Don Alfonso Reggiani, parroco di Anzola di Piano, Bologna, il 5 dicembre ’45 sta pedalando di ritorno da una visita ai suoi ammalati, lo fermano in due, l’ammazzano a raffiche di mitra, se ne vanno sulle biciclette. Una cigola e gli assassini dicono: «L’ungeremo a casa, adesso che abbiamo ammazzato il maiale». Al funerale di don Alfonso, reo di battute umoristiche sui comunisti, ci sono solo cinque bambini e qualche donna.
Un prete semplice, conciliante, don Enrico Donati, ma è parroco a Lorenzatico, Bologna, della famiglia del sindacalista bianco Giuseppe Fanin, che sarà massacrato, nel ’48 a colpi di spranga dai comunisti. Il 13 maggio ’45 quattro compagni con la scusa di portare don Donati al comando partigiano per formalità, lo feriscono a colpi di mitra, gli legano le mani, lo infilano in un sacco e lo gettano con due sassi per zavorra in un macero colmo d’acqua.
La sera del 25 luglio ’45 un altro comando chiama don Achille Filippi, parroco di Maiola, sull’uscio della chiesa e l’uccide: cancellando anni ed anni di lavoro e bontà per la gente, le colonie per i bambini, la povertà degli anziani. Ma il gran farabutto in chiesa biasimava le violenze e i soprusi dei comunisti; a morte.

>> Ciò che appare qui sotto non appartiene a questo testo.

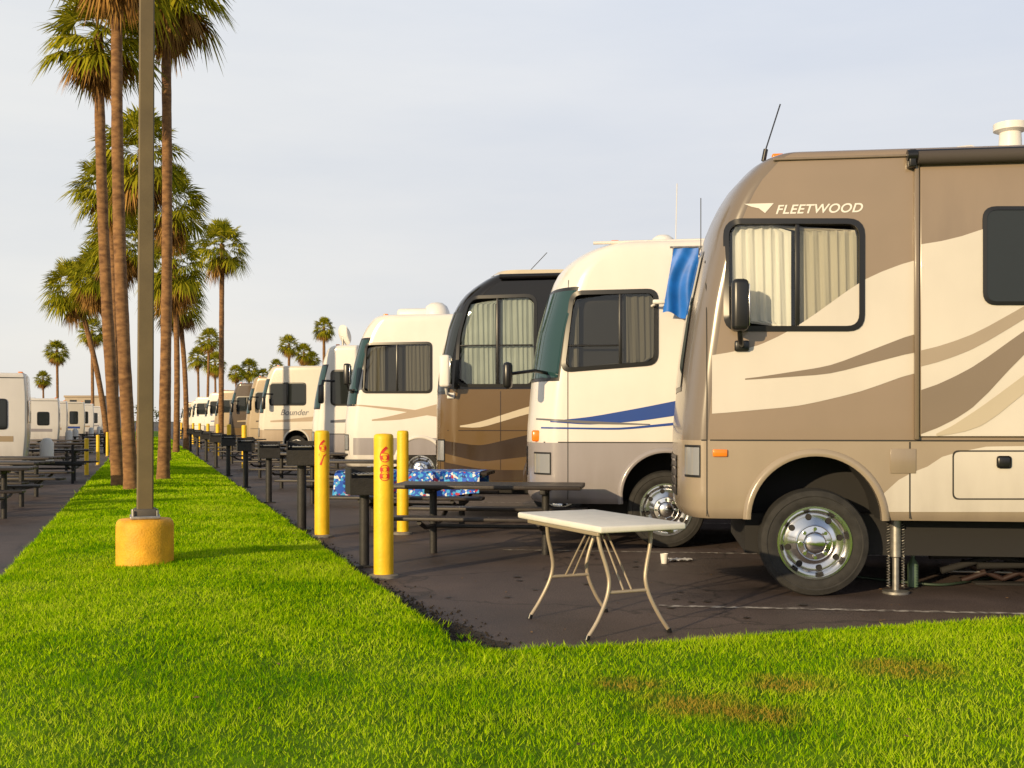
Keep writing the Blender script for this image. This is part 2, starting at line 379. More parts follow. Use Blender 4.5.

Già un altro era stato condannato a morte un mese prima della Liberazione a Santa Maria in Duno per aver rinfacciato ai partigiani rossi efferatezza durante la guerriglia: il primo marzo ’45 si presentano due armati travestiti da tedeschi, irrompono in canonica con due donne anch’esse armate, dicono di essere di un comitato, legano Don Corrado Bortolini, rubacchiano e poi lo portano via in motocicletta. Mai più trovato, anche se tutti sanno che è stato torturato, strangolato, gettato in una fossa. Al suo successore c’è chi ammonisce di non interessarsene: «Tanto don Corrado dorme in un campo di fiori».
Don Tino Galletti, nella chiesa di Spazzate Sassatelli, a Imola, è un altro che non parla bene dei comunisti in una parrocchia rossa, non più di sei persone alla messa domenicale. Il 9 maggio ’45 è ucciso a colpi di pistola e per non mandarlo via da solo ammazzano anche tre dei suoi sei fedeli. Non un cane ai funerali.
Implora pietà invece don Luigi Lenzini, parroco di Crocetta di Pavullo, nel Modenese, la notte in cui un gruppo di comunisti, gente del paese, lo trascina in camicia da notte dalla canonica alla vigna e qui lo seviziano da stramaledetti e poi gli spaccano la testa: ha condannato il metodo di «far fuori la gente» dei comunisti.
Freddati a pistolettate il parroco di Mocogno e di Montalto, cioè il canonico Giovanni Guizzardi e don Giuseppe Preci, nel Modenese. Morte lenta per l’anziano don Ernesto Talè, parroco di Castellino delle Formiche, modenese, e per la donna che stava accompagnandolo da un ammalato, «quella carogna non voleva morire … », dirà al bar, vantandosi con gli amici, uno dei “coraggiosi partigiani” torturatori del prete.
Nel Reggiano non ammettono gli eccessi disumani di chi, partigiano comunista, scredita il movimento di Resistenza e sono freddati col mitra don Giuseppe Lemmi, cappellano di Felina e don Luigi Manfredi, parroco di Budrio.
E’ il 14 settembre ’45, l’assassino che spacca il cranio a don Tebaldo Dapporto, parroco di Casalfiumanese di Imola, corre alla Camera del Lavoro a vantarsi d’aver fatto fuori il suo prete-padrone.
Don Carlo Terenziani, prevosto di Ventosa, la mattina del 29 aprile ’45 è preso dai partigiani rossi che lo fanno girare per le strade come un Cristo schernito, sputato, ingozzato di vino all’osteria, battuto e infine fucilato a sera.
Don Giuseppe Pessina, parroco di San Martino di Correggio, piange diciannove parrocchiani assassinati dai comunisti e sa troppe cose: ucciso a colpi di mitra mentre la sera del 18 giugno ’46 rintocca l’Ave Maria… Purtroppo, l’elenco delle vittime delle radiose giornate non finisce qui,
tanti preti martiri in Emilia, tanti Toscana e in altre regioni…
Tutto questo orrore non vi è bastato?
Credete ancora alla favola dei partigiani combattenti per democrazia e per la libertà?